§ **SET TASK**: Each line from the beginning of the data below through the line containing "grey cable sagging" should be repeated exactly, please.

§ **DATASET CONTENT**:
• • • • • • •

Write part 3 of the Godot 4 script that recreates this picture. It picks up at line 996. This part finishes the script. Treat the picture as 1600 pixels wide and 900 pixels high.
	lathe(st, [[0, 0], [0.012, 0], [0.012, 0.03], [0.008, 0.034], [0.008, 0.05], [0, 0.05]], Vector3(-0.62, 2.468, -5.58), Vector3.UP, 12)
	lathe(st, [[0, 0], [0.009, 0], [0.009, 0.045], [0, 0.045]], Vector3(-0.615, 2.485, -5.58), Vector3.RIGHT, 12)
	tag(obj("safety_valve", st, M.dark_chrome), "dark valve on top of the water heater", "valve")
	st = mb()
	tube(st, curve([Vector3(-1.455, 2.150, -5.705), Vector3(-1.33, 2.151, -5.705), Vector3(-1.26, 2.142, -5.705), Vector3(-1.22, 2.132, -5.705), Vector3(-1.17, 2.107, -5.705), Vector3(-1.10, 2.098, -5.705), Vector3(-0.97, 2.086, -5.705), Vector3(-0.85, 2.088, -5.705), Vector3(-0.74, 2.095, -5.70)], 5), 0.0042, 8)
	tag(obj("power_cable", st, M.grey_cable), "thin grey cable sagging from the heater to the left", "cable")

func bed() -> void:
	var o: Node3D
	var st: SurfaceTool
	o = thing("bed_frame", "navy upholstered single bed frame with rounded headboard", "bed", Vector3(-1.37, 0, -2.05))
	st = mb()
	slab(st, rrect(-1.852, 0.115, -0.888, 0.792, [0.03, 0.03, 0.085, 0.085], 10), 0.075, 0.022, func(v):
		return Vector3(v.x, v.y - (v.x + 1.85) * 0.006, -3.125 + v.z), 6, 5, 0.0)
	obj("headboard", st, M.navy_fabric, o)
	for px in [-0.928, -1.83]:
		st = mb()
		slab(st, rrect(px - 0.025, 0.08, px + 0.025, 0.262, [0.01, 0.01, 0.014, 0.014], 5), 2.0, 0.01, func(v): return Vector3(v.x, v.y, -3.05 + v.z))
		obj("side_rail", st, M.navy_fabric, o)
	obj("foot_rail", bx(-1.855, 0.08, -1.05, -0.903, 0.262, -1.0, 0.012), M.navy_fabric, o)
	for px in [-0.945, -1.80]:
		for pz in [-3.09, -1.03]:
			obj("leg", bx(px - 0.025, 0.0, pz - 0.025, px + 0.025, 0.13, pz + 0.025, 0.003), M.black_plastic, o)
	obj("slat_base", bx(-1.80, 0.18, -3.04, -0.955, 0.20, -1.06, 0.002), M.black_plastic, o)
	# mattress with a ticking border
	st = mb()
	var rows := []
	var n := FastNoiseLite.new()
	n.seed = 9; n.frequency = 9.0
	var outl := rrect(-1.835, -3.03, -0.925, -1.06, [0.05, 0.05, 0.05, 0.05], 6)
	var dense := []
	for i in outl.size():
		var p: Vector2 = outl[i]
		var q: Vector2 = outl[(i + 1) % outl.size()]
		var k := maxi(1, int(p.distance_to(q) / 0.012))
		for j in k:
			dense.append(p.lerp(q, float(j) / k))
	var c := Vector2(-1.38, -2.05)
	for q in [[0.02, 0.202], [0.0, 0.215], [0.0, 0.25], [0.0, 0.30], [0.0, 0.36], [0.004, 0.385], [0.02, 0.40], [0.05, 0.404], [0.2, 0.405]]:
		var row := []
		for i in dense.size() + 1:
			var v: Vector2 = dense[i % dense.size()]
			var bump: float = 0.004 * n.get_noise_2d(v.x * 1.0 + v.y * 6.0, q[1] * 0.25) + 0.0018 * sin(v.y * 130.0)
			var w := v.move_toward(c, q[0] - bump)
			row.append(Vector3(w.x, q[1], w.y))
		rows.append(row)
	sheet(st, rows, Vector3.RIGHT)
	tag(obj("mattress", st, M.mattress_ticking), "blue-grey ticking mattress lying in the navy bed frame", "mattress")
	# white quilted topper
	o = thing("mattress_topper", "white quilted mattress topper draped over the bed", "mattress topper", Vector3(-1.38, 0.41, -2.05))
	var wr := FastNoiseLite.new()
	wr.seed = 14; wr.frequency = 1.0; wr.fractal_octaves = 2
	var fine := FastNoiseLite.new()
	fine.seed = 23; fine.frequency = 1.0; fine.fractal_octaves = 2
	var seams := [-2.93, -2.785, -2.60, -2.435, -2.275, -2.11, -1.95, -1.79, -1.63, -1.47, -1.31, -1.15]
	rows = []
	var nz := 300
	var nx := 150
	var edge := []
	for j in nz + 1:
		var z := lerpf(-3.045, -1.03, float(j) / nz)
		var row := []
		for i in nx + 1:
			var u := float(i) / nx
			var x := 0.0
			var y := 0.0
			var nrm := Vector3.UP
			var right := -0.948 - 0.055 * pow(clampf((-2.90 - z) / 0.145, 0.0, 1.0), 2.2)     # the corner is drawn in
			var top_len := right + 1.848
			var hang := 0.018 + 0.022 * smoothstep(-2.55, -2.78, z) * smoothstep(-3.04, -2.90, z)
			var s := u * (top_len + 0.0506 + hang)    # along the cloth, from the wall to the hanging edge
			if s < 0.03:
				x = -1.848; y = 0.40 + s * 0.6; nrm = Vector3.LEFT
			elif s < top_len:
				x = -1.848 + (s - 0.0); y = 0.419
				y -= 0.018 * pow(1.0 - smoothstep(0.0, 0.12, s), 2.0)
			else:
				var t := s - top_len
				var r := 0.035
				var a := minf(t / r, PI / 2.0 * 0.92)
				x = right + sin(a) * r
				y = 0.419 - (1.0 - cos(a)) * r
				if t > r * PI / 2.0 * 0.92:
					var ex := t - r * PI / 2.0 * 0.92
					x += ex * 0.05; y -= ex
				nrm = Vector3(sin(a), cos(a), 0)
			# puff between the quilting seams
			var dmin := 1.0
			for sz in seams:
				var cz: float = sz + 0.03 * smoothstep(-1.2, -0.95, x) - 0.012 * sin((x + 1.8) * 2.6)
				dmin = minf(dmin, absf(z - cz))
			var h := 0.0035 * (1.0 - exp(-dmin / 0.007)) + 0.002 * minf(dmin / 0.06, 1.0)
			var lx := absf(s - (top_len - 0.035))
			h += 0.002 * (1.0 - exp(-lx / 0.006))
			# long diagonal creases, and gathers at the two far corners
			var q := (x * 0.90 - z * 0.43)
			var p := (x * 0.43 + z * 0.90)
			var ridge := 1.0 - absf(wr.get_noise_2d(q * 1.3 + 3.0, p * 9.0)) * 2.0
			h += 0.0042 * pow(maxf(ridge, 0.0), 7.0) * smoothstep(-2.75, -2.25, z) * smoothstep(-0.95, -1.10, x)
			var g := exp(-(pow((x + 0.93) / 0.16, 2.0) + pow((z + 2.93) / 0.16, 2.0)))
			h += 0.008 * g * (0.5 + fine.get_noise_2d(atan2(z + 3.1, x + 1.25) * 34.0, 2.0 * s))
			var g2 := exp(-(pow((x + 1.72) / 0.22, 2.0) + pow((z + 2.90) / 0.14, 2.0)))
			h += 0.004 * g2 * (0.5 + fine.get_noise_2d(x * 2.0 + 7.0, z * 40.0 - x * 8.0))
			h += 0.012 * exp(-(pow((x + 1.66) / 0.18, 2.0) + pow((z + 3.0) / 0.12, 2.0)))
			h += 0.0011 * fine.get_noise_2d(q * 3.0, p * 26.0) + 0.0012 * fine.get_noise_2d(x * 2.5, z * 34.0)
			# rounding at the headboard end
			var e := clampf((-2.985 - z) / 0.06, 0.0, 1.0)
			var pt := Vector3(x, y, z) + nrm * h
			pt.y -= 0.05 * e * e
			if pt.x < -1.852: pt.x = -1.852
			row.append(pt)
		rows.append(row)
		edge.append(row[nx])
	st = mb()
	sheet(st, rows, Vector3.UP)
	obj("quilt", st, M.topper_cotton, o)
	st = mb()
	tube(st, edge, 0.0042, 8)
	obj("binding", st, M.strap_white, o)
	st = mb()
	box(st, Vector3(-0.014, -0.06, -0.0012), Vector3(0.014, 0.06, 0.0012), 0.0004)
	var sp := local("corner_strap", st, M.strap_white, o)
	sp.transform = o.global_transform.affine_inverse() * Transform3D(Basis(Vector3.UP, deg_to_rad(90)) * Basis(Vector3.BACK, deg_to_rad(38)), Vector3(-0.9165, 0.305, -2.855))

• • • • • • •

§ **WRITTEN SOLUTION**:
Write part 3 of the Godot 4 script that recreates this picture. It picks up at line 996. This part finishes the script. Treat the picture as 1600 pixels wide and 900 pixels high.
	lathe(st, [[0, 0], [0.012, 0], [0.012, 0.03], [0.008, 0.034], [0.008, 0.05], [0, 0.05]], Vector3(-0.62, 2.468, -5.58), Vector3.UP, 12)
	lathe(st, [[0, 0], [0.009, 0], [0.009, 0.045], [0, 0.045]], Vector3(-0.615, 2.485, -5.58), Vector3.RIGHT, 12)
	tag(obj("safety_valve", st, M.dark_chrome), "dark valve on top of the water heater", "valve")
	st = mb()
	tube(st, curve([Vector3(-1.455, 2.150, -5.705), Vector3(-1.33, 2.151, -5.705), Vector3(-1.26, 2.142, -5.705), Vector3(-1.22, 2.132, -5.705), Vector3(-1.17, 2.107, -5.705), Vector3(-1.10, 2.098, -5.705), Vector3(-0.97, 2.086, -5.705), Vector3(-0.85, 2.088, -5.705), Vector3(-0.74, 2.095, -5.70)], 5), 0.0042, 8)
	tag(obj("power_cable", st, M.grey_cable), "thin grey cable sagging from the heater to the left", "cable")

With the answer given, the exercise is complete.